From invasion percolation to flow in rock fracture networks

TL;DR

This paper develops an advanced invasion percolation model to simulate immiscible two-phase flow in complex 3D fracture networks, incorporating fracture inclinations, intersections, and trapping effects, validated against real geological data.

Contribution

It introduces modifications to invasion percolation to better model flow in anisotropic 3D fracture networks, including trapping and geometric considerations, with validation on real data.

Findings

Enhanced invasion percolation model captures fracture inclination effects.

Flow and saturation behaviors depend on network anisotropy and size.

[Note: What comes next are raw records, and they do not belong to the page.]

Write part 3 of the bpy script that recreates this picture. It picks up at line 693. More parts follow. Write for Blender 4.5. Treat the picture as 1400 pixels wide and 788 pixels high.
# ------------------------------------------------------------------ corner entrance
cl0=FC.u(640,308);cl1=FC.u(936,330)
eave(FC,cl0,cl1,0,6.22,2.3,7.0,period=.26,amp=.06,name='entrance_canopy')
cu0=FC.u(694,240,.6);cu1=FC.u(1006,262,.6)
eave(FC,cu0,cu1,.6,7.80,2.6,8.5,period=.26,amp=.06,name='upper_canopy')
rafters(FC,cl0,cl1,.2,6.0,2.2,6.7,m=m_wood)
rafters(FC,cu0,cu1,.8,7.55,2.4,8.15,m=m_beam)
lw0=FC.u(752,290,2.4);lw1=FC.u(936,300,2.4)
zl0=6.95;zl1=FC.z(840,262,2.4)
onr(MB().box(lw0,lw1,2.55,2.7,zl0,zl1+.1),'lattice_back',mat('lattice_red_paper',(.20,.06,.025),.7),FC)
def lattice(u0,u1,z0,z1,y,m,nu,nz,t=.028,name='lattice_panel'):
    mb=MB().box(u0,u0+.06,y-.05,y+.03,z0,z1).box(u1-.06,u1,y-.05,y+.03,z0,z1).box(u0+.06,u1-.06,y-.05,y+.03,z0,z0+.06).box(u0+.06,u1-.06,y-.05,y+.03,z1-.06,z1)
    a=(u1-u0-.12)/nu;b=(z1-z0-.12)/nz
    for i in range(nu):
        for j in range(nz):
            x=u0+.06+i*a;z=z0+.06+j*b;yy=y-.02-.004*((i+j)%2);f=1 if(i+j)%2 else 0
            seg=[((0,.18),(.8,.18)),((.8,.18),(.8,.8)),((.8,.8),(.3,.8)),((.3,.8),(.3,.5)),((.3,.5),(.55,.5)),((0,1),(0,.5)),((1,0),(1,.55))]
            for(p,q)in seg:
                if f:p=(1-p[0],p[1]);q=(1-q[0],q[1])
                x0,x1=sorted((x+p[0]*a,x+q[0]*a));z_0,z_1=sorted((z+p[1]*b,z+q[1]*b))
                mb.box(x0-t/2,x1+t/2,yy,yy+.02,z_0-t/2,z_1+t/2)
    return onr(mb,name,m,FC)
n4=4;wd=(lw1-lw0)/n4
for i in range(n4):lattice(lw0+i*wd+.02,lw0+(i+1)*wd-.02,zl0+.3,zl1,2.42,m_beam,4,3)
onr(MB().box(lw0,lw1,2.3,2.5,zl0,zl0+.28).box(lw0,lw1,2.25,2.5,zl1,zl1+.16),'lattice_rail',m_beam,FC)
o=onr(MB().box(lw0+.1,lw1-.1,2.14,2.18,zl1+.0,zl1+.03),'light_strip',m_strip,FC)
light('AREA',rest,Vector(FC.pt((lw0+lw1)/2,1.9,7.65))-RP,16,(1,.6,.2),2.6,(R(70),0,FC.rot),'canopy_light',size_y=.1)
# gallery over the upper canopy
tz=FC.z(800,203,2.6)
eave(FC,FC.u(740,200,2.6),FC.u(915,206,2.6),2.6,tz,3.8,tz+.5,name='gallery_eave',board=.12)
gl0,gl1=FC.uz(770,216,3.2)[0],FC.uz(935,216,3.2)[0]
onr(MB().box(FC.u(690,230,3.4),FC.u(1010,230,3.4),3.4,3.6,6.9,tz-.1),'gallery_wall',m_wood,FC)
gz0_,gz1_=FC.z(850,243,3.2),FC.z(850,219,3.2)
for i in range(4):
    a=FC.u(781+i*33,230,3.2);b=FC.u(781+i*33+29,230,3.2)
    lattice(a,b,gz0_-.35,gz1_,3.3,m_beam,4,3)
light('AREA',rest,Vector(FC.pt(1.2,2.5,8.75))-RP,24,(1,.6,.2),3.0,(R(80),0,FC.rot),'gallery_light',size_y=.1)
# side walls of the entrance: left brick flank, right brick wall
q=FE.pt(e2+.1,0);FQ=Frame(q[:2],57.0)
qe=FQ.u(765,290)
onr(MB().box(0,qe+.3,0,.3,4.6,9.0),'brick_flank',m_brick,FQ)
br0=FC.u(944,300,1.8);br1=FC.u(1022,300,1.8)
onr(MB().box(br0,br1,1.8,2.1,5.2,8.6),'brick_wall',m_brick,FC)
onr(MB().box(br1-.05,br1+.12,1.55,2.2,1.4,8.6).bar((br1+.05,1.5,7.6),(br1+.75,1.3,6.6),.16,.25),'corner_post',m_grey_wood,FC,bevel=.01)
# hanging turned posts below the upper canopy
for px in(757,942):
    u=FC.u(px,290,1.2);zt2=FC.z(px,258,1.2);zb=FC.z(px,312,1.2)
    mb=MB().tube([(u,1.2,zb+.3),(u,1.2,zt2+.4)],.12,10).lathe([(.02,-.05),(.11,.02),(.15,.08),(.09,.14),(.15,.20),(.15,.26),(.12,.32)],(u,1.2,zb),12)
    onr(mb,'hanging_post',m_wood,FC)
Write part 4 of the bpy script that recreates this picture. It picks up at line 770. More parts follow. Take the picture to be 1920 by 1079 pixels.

Model results align with observed geological fracture network data.

Abstract

The main purpose of this work is to simulate two-phase flow in the form of immiscible displacement through anisotropic, three-dimensional (3D) discrete fracture networks (DFN). The considered DFNs are artificially generated, based on a general distribution function or are conditioned on measured data from deep geological investigations. We introduce several modifications to the invasion percolation (MIP) to incorporate fracture inclinations, intersection lines, as well as the hydraulic path length inside the fractures. Additionally a trapping algorithm is implemented that forbids any advance of the invading fluid into a region, where the defending fluid is completely encircled by the invader and has no escape route. We study invasion, saturation, and flow through artificial fracture networks, with varying anisotropy and size and finally compare our findings to well studied, conditioned fracture networks.